Los propios portugueses dominaban los mundiales sub-20 y en los sub-17 el dominio venía de África, de manos de los ghaneses. Figo, Rui Costa, Joao Pinto, Baia, Couto, Dimas o Paulo Sousas eran los abanderados de una generación que prometía llevar títulos al país vecino. Nii Lamptey era el fenómeno en el que todo el mundo se fijaba. El nuevo Pelé apadrinado por el propio Pelé. El terror de los torneos juveniles. Su carrera se quedó en nada en trágicas circunstancias. No mucho mejor le fue a sus compañeros de pillerías con los Black Starlets.
Colo Colo venía de ganar la Copa Libertadores y Júnior y Cerezo aún seguían dando guerra. Alemania pintaba a invencible tras la reunificación que unía a un buen grupo de jugadores de la RDA con los campeones mundiales de Beckenbauer. No todo fue tan bonito como parecía en esa Alemania unificada. Y no sólo hablo de fútbol.

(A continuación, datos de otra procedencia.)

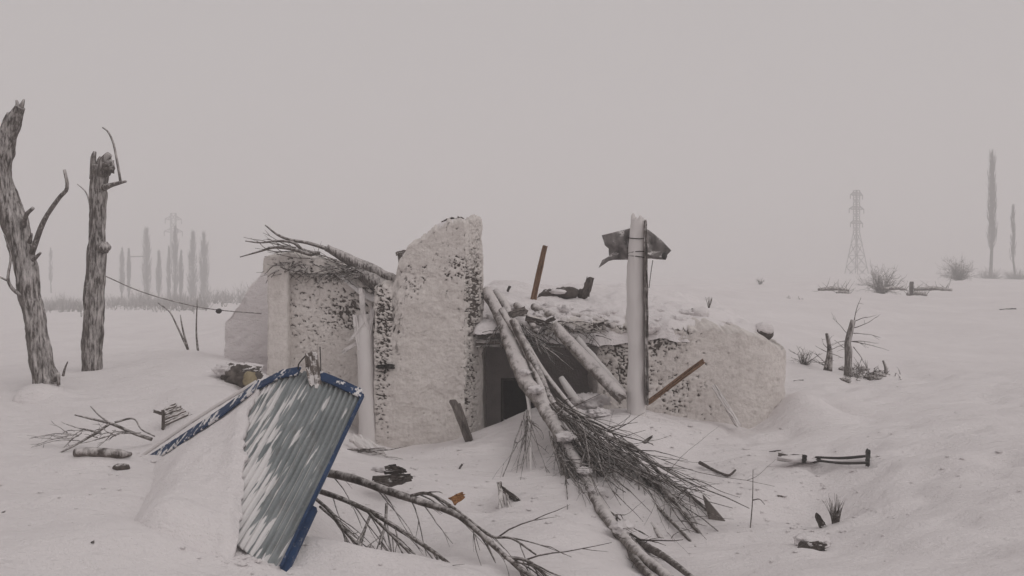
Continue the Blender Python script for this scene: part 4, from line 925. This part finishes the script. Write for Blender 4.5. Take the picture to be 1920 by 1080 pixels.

Romário, el gran fenómeno del fútbol brasileño, jugaba en el PSV Eindhoven y cada verano amenazaba con irse. El Deportivo de la Coruña, un club modesto y recién ascendido, recibía con los brazos abiertos a dos brasileños que alimentarían los sueños de una ciudad que nunca se había visto en una parecida. El Madrid vivía la decadencia de su camada de canteranos más célebre y sufría la dificultad de darles relevo incluso importando excelente talento de Europa del Este, que se desparramaba por todo el continente tras la caída de los regímenes comunistas. Ganar la Copa de Europa no era un sueño para el joven Vilariño. Era algo tan lejano que ni se pensaba en ello. Siete han caído desde entonces y los madridistas de nuevo cuño se han malacostumbrado. Y los culés también.
El Liverpool ya había ganado su última liga (hasta que recientemente un hiperactivo alemán se la devolvió), y tras la dimisión de Kenny Dalglish entraba en una época de pesadilla. La viviría en la recién creada Premier League, que significó la confirmación de que los ricos ya ni se molestaban en aparentar que les importaban los pobres. Y en esas siguen, reduciendo más y más el juego más universal y democrático. Ahora, según parece, toca una Superliga europea porque los medianos de aquella época (y algunos grandes, como hemos visto), ya no son más que una molestia para los gigantescos superclubes nacidos de aquella puñalada trapera de Berlusconi y de otras posteriores. Ese fue el imperceptible cambio que se generó durante la primera mitad de los años 90. Aquellos polvos trajeron estos lodos.
Y luego está el caso del modesto jugador belga que quiso luchar por su derecho a trabajar donde quisiese en una Europa que fibrilaba ante su nueva y recién adquirida unión. Jean-Marc Bosman, el hombre que sin querer nos cambió el mundo. Y aquí estaremos para hablar de ello. De lo que Bosman se llevó.